Eine weitere einfache Methode, das Verfahren des Goldenen Schnitts auf Kursentwicklungen anzuwenden, sind die Fibonacci Fanlines. Hierzu werden zwei Extrempunkte in einem Kursbild, sogenannte Charts (z.B. ein Tief und Hoch) miteinander verbunden. Vom zweiten Punkt aus wird eine Hilfslinie senkrecht nach unten gelotet. Auf dieser Geraden werden nun 61,8%, 50% und 38,2% abgetragen. Nach oben wird entsprechend eine Linien bei 161,8 gezogen. Durch die ermittelten Punkte werden nun Linien, die mit dem Tiefpunkt verbunden sind, gezogen. Diese Linien zeigen die zukünftigen Widerstand- und Unterstützungszonen. Konkret angewandt, würde dies heissen, dass man nach dem Tiefstpunkt von 2003 bei einem SMI-Index-Stand von ca. 3620 Punkten bis anfangs 2007 hätte investiert bleiben können und dann bei 9477 verkaufen sollen.

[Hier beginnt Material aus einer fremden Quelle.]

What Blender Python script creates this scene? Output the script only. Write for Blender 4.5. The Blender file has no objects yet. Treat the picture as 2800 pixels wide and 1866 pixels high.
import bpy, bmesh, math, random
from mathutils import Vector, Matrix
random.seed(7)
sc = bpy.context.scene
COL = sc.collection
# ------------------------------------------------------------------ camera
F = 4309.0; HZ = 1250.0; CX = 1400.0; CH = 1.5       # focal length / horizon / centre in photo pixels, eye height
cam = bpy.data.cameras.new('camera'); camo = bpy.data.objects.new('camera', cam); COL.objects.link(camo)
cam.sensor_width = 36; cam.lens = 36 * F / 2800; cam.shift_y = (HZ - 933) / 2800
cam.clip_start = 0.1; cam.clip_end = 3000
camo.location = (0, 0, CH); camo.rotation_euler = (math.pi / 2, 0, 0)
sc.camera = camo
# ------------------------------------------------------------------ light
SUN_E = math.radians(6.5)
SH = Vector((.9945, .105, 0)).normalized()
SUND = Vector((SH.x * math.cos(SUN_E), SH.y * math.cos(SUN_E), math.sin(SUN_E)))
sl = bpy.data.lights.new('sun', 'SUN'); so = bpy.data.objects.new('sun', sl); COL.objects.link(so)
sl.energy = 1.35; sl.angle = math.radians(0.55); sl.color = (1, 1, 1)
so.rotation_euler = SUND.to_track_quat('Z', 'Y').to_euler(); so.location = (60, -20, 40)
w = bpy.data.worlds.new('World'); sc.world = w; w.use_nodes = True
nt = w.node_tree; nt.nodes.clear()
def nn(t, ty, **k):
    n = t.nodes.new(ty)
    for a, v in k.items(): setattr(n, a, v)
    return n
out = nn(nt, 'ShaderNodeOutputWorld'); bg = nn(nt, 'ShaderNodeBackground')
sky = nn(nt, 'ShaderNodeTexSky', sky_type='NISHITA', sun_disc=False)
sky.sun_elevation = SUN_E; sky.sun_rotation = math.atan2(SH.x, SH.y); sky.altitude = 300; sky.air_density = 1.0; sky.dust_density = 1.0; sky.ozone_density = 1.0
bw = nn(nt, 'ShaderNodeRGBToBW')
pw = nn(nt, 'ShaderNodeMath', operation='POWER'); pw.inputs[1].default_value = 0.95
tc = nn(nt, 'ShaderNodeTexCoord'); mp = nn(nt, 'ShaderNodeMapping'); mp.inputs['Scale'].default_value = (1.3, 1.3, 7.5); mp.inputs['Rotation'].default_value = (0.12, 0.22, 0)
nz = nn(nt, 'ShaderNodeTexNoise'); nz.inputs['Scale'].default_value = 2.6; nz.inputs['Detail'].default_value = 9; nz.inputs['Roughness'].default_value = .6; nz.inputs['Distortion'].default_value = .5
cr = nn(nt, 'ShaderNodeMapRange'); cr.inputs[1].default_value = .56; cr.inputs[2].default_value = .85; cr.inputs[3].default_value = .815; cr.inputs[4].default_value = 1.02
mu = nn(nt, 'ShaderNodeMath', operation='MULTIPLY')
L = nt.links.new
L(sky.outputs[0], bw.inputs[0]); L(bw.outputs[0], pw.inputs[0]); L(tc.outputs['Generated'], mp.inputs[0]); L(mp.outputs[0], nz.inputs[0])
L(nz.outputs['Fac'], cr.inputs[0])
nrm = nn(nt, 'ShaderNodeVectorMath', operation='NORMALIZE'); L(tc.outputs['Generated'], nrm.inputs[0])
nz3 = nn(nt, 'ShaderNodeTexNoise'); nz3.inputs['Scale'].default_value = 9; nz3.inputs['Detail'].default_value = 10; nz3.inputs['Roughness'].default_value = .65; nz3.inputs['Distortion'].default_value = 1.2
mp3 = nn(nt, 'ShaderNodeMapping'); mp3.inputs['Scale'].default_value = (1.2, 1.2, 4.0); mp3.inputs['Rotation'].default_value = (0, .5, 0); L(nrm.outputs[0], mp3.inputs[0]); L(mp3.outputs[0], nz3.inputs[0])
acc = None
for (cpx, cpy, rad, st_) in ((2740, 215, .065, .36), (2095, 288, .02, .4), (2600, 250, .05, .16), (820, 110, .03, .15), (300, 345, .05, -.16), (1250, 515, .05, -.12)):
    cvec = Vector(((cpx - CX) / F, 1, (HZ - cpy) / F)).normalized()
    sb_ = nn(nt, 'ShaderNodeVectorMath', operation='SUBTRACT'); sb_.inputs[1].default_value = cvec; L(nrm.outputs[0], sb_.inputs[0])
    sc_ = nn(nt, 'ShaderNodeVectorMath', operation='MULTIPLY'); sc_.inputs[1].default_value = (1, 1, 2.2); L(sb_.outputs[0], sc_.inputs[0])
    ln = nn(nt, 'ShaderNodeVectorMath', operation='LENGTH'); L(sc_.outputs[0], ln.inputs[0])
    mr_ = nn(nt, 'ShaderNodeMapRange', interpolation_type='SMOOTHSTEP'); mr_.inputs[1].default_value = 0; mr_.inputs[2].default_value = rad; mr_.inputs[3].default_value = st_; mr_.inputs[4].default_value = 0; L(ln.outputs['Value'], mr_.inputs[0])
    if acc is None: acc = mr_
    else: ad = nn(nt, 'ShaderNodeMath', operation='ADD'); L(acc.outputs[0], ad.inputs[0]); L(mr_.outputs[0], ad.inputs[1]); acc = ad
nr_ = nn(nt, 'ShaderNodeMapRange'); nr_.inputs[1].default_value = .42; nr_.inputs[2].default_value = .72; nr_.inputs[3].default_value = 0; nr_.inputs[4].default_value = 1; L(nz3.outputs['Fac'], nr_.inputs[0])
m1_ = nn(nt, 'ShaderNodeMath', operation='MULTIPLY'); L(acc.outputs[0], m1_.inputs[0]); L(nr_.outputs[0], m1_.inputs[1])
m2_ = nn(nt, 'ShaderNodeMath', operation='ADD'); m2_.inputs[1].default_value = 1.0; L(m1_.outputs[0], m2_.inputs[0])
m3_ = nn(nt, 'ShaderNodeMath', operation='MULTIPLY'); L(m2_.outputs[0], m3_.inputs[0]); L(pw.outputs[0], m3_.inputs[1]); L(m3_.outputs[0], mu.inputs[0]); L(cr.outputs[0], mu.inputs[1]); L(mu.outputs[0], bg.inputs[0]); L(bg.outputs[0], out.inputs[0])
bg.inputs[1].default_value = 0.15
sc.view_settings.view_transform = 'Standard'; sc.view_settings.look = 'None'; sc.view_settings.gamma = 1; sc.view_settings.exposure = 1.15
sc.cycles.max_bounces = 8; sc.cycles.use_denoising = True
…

Dieser Stand entspricht genau 161,8% Zuwachs zum Tiefstpunkt – bei 9548 drehte der Markt in die mittlerweile bekannte Abwärtsspirale. Haben wir es hier also mit einer universellen Konstanten zu tun – mit einem göttlichen Verhältnis, wie dies zum Beispiel die französische Übersetzung von «Goldener Schnitt» – «la divine proportion» – suggeriert? Mitnichten. Trotz der hohen Trefferquote (ca. 70%) unterliegt diese Gesetzmässigkeiten immerzu dem menschlichen Fehlverhalten wie Gier, Herdentrieb und Angst. Würden wir uns wieder vermehrt auf die Urdisziplin der menschlichen Erkenntnis – die Geometrie – besinnen und würden wir wieder öfters Winkelmass und vor allem Zirkel in die Hand nehmen anstatt den Computer, dann hätten wir wieder etwas mehr Augenmass und Besonnenheit – und das wäre heilsam für alle.